## Description of the task
Within the data below, state how many lines contain the string "objects". Provide the number only.

## Information supplied
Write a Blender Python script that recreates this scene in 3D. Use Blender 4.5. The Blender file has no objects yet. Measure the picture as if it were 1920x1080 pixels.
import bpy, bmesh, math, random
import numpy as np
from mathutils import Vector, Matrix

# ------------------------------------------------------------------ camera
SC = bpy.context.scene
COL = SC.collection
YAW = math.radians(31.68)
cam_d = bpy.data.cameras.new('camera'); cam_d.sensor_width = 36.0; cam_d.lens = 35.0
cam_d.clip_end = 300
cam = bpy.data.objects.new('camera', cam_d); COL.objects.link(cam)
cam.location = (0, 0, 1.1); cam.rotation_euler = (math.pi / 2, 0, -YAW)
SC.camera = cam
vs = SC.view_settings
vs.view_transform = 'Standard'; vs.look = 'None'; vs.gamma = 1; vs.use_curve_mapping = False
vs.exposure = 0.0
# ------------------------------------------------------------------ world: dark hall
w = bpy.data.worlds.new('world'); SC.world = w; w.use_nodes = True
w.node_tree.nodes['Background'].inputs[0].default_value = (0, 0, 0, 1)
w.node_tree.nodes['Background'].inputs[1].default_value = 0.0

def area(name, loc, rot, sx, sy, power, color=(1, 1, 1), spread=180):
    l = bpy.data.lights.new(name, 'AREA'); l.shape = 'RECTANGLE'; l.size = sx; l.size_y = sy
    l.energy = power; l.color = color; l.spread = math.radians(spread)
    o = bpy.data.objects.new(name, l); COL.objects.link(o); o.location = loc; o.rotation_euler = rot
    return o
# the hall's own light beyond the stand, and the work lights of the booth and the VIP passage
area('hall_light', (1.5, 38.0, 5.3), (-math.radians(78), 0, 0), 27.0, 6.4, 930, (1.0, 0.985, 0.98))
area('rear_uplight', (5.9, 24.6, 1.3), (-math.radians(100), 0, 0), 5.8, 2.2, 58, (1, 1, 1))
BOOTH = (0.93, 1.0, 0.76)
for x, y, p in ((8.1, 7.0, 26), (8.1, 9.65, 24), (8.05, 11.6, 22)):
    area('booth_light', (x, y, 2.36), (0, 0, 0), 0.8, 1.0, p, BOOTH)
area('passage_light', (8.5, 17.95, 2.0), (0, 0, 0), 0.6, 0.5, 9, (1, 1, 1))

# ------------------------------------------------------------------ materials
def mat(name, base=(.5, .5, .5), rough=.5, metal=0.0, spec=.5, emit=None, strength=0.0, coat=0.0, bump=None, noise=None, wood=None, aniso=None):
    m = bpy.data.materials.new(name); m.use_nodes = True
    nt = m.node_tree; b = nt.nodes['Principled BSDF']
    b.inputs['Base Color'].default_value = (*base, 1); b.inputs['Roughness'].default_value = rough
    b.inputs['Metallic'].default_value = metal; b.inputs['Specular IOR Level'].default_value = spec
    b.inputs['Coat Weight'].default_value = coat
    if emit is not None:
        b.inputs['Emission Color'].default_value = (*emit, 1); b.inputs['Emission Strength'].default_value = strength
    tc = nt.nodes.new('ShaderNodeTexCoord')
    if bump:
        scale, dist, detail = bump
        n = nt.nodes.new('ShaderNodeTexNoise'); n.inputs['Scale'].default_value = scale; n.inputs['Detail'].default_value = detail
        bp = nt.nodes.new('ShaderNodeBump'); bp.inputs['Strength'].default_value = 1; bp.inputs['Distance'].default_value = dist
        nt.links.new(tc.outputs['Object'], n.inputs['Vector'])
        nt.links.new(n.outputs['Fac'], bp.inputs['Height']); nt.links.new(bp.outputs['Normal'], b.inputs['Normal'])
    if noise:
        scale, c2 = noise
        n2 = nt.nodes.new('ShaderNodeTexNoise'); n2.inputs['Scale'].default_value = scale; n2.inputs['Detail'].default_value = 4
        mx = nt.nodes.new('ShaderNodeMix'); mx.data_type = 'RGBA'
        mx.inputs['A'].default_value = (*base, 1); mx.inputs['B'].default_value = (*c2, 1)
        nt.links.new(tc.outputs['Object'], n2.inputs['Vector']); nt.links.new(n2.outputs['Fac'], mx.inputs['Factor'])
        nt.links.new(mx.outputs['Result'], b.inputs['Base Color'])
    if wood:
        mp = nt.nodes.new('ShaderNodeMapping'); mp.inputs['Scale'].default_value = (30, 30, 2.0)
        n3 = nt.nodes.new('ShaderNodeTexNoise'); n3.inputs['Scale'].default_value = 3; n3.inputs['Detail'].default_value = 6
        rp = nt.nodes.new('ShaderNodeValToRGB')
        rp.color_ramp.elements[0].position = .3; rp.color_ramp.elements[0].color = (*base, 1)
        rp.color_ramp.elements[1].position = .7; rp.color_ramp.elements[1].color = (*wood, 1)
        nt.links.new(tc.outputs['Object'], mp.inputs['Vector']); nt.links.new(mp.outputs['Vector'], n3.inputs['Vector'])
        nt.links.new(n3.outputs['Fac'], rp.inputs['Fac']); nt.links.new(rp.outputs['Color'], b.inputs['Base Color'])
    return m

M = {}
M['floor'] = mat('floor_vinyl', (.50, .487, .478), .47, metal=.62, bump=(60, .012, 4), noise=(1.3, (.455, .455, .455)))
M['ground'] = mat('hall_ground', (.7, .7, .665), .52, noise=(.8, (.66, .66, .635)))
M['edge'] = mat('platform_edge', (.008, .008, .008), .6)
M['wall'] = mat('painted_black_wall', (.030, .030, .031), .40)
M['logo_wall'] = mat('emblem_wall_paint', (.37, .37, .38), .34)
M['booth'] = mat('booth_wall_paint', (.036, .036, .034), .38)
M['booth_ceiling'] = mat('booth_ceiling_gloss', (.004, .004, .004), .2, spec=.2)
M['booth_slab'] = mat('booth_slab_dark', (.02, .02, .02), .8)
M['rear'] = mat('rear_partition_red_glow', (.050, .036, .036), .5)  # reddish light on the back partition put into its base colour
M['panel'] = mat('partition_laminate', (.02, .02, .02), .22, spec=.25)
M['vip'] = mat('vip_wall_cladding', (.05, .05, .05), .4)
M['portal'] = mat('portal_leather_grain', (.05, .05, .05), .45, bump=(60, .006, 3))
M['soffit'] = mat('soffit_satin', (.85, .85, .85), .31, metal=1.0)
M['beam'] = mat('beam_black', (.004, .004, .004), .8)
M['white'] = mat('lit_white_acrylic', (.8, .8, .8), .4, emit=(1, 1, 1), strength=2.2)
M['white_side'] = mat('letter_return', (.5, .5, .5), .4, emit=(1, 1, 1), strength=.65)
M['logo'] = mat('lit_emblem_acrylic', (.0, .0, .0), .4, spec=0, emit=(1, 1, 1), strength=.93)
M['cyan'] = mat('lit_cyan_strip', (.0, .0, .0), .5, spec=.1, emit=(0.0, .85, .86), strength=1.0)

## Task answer
3